1. Прежде всего, число не есть понятие, хотя последнее также имеет чисто смысловое происхождение. Понятие, как показывает самое название, есть структура, получившаяся в результате по–ятия, понимания. Понятие вещи есть понятая вещь, понятность вещи. Понятие, стало быть, привносит в вещь нечто из того, чем по–имается, понимается вещь. Понятие есть способ пребывания отвлеченного смысла в его инобытии. Обычно считается, что понятие есть способ пребывания отвлеченного смысла в сознании. Но такая формулировка совсем не обязательна. Понятие вещи есть просто смысл вещи, взятый не сам по себе, но в своем переходе в инобытие, так что видно, что привносит в вещь окружающее ее инобытие. Это инобытие может быть дано на степени первого своего полагания, без всякого перехода в дальнейшее инобытие. Тогда мы получаем понятие в обычном, абстрактном смысле этого слова. Напр., всякое научное понятие, в котором всегда можно перечислить все существенные признаки, очевидно, есть не только смысл вещи, данный в инобытии, но это инобытие еще не пошло дальше, не рассыпалось в последующее становление и не конструировалось заново из материалов этого становления. Тут слово, выражающее данное понятие, вполне тождественно с самим понятием, и оно не функционирует как что–нибудь по природе своей отличное от него. Всякое другое, вне–научное слово уже не будет тождественно с понятием; в нем это инобытие, в модусе которого дан смысл, будет выпирать все больше и больше на первый план. Наше обычное разговорное слово, давая нам понятие вещи, всегда дает еще то или иное освещение вещи. Так, если принять во внимание, что слово «печаль» связано со значением «печь», а «тоска» — со значением «тиски», «тискать» и т. д., то ясно, какой оттенок вносится каждым словом в одно общее и отвлеченное понятие страдания. Тут гораздо больше выразительности, чем в научном слове (термине). Еще большая роль указанного инобытия в художественном слове. И наконец, можно взять уже чистую инобытийность, чистое становление, и рассматривать его как перво–принцип. Тогда мы получаем различные алогические виды инобытия, к числу которых принадлежит, напр., музыка.

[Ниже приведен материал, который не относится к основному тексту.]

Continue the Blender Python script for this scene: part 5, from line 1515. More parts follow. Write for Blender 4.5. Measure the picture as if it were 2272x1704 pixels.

Вся эта сфера чистого смысла, от отвлеченного понятия до художественной формы, есть сфера выразительного смысла, т. е. такого, где помимо первоначального чистого смысла играет ту или иную роль способ пребывания этого смысла в инобытии, так что смысл оказывается здесь по меньшей мере двухмерным. Здесь два плана смысловой структуры — отвлеченный смысл и его инобы–тийное перекрытие—даны как одна и единственная структура. Это область смысловых форм, смысловых выражений, смысловых символов и пр. Будем кратко называть это выразительным смыслом или выразительными формами.

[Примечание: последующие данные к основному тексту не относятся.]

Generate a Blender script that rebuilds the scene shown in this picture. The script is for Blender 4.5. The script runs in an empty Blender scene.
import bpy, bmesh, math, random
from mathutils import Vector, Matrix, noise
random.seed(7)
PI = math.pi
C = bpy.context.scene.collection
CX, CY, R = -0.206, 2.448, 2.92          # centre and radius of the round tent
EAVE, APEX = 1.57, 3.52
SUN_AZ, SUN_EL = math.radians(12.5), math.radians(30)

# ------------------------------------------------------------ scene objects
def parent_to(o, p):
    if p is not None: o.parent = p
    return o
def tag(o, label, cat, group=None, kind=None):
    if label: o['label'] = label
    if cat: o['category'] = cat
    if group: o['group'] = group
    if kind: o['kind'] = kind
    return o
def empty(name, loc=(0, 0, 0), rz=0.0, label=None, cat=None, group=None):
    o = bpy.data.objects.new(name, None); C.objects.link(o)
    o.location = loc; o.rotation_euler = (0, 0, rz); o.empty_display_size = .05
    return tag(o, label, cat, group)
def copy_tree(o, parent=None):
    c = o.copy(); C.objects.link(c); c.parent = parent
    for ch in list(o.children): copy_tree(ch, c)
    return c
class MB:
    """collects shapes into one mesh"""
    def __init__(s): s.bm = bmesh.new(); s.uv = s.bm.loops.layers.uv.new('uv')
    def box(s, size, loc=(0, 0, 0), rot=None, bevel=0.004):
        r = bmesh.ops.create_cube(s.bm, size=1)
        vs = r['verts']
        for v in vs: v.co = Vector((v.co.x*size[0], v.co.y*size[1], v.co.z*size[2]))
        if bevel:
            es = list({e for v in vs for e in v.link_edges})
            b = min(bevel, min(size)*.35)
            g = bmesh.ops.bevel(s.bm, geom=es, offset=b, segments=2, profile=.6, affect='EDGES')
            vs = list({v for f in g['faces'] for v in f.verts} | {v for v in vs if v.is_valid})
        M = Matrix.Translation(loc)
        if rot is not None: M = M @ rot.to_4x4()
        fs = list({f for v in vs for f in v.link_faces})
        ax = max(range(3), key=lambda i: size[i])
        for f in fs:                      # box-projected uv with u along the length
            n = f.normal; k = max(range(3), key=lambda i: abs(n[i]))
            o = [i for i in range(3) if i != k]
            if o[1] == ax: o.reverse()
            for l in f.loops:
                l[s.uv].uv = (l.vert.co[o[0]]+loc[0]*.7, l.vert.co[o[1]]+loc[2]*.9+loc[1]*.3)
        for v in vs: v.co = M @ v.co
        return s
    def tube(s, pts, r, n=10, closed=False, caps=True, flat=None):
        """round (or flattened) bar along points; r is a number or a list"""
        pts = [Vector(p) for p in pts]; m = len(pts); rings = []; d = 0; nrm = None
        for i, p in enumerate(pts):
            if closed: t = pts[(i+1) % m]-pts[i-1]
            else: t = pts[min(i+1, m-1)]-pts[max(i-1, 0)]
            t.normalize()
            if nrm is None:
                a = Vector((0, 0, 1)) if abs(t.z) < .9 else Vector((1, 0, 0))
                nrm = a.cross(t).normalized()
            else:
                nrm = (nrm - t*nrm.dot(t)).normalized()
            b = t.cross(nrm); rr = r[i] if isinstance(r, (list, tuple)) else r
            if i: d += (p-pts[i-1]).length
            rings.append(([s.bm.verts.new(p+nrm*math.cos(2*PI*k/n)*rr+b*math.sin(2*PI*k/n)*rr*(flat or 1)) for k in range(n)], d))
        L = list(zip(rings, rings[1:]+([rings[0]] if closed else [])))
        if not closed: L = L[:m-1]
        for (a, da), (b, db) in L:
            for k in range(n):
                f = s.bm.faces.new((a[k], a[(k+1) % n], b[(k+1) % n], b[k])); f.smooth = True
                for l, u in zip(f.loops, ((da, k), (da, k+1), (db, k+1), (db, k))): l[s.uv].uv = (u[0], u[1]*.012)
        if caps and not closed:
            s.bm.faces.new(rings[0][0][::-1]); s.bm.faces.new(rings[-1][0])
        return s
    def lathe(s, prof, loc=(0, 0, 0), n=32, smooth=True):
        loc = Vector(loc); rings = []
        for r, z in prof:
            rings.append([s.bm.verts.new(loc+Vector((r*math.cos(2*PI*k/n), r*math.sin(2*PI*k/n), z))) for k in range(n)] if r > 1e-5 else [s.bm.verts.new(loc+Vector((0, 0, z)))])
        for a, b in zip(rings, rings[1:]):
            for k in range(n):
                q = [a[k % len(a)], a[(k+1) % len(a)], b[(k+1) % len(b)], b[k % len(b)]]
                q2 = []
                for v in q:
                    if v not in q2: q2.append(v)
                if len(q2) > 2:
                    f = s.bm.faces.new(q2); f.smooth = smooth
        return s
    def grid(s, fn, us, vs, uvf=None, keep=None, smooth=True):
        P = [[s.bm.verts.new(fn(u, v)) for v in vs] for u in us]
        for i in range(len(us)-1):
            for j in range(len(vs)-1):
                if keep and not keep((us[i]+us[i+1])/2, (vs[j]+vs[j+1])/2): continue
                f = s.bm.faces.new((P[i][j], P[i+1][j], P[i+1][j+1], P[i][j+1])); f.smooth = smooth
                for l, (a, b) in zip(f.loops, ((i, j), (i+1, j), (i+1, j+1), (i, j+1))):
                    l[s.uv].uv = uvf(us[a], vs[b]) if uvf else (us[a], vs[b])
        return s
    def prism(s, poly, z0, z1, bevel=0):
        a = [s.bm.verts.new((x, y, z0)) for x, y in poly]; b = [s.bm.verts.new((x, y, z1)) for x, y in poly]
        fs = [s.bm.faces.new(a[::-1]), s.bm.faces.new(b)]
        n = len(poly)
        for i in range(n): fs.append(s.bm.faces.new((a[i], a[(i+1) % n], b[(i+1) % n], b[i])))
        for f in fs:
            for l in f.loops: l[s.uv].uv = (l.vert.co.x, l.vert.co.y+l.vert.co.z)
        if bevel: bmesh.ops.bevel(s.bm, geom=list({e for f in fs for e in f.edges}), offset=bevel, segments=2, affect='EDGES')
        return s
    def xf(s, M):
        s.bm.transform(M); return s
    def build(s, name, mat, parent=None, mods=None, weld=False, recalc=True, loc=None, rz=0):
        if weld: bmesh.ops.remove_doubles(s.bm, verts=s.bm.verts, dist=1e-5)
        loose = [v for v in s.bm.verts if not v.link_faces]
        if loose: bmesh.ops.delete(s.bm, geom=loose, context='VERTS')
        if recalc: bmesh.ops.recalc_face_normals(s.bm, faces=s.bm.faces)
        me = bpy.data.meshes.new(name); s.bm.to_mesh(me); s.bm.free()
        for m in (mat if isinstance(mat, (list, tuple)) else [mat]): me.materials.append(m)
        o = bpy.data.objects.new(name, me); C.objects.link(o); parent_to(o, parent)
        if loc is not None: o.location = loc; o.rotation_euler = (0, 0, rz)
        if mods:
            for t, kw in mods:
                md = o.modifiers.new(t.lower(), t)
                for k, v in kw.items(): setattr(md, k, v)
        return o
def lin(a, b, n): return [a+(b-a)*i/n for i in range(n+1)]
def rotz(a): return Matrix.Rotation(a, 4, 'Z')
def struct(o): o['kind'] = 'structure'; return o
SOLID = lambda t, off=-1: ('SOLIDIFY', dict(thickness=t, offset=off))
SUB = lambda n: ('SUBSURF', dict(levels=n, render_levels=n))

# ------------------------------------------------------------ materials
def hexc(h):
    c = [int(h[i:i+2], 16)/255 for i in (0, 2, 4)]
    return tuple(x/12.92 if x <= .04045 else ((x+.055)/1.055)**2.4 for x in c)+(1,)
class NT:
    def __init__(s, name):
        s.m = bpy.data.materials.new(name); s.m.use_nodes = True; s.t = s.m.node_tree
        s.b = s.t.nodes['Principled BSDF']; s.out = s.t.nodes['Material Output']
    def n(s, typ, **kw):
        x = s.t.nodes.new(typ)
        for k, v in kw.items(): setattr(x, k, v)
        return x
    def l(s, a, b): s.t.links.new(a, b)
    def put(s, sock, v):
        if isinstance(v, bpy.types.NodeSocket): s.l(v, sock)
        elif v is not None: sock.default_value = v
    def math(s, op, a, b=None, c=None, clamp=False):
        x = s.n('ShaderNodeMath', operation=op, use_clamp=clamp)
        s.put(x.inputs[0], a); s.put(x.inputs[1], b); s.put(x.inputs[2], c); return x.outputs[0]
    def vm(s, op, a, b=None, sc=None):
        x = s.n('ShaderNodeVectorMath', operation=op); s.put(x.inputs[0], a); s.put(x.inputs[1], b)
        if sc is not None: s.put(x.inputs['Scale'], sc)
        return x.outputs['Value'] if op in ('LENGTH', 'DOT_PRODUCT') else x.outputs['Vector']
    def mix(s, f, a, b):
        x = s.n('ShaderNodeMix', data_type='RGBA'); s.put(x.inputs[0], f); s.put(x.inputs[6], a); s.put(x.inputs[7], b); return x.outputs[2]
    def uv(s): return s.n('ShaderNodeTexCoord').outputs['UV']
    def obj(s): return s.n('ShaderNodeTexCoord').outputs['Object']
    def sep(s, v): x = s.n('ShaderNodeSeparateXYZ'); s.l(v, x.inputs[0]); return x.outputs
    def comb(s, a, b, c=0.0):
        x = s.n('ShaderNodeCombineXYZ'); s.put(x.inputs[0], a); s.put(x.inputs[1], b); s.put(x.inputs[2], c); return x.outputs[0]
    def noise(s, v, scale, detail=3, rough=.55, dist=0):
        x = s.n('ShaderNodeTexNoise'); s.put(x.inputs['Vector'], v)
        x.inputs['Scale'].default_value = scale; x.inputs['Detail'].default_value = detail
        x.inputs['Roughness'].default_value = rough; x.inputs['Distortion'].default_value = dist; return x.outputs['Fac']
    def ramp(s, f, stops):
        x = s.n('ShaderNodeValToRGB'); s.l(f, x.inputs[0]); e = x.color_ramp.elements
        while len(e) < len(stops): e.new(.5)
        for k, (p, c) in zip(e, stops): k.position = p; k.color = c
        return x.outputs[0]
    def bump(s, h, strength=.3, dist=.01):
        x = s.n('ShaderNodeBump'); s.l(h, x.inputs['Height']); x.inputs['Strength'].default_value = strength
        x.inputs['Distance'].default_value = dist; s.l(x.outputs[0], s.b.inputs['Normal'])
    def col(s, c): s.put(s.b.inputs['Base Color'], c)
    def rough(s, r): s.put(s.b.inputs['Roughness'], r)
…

Есть ли число выразительная форма? На этот вопрос необходимо дать четкий ответ, чтобы сразу же стать на твердый путь и не сбиться с толку. Чтобы его разрешить, достаточно решить другой, гораздо более легкий вопрос: что предшествует чему, число выражению или выражение числу? Может ли быть число, которое никак не выражено, и может ли существовать выражение, в котором нет ничего числового? На этот вопрос приходится вполне твердо ответить: число возможно без выражения, т. е. оно возможно как выразительная форма, а выразительная форма никак невозможна без числа. Без числа вообще ничто невозможно, ни малейшее движение мысли или бытия. И потому число — раньше всего, раньше и всякой выразительной формы. Следовательно, сначала нужно знать, что такое число, а уже потом можно задавать вопрос о том, как оно выражено.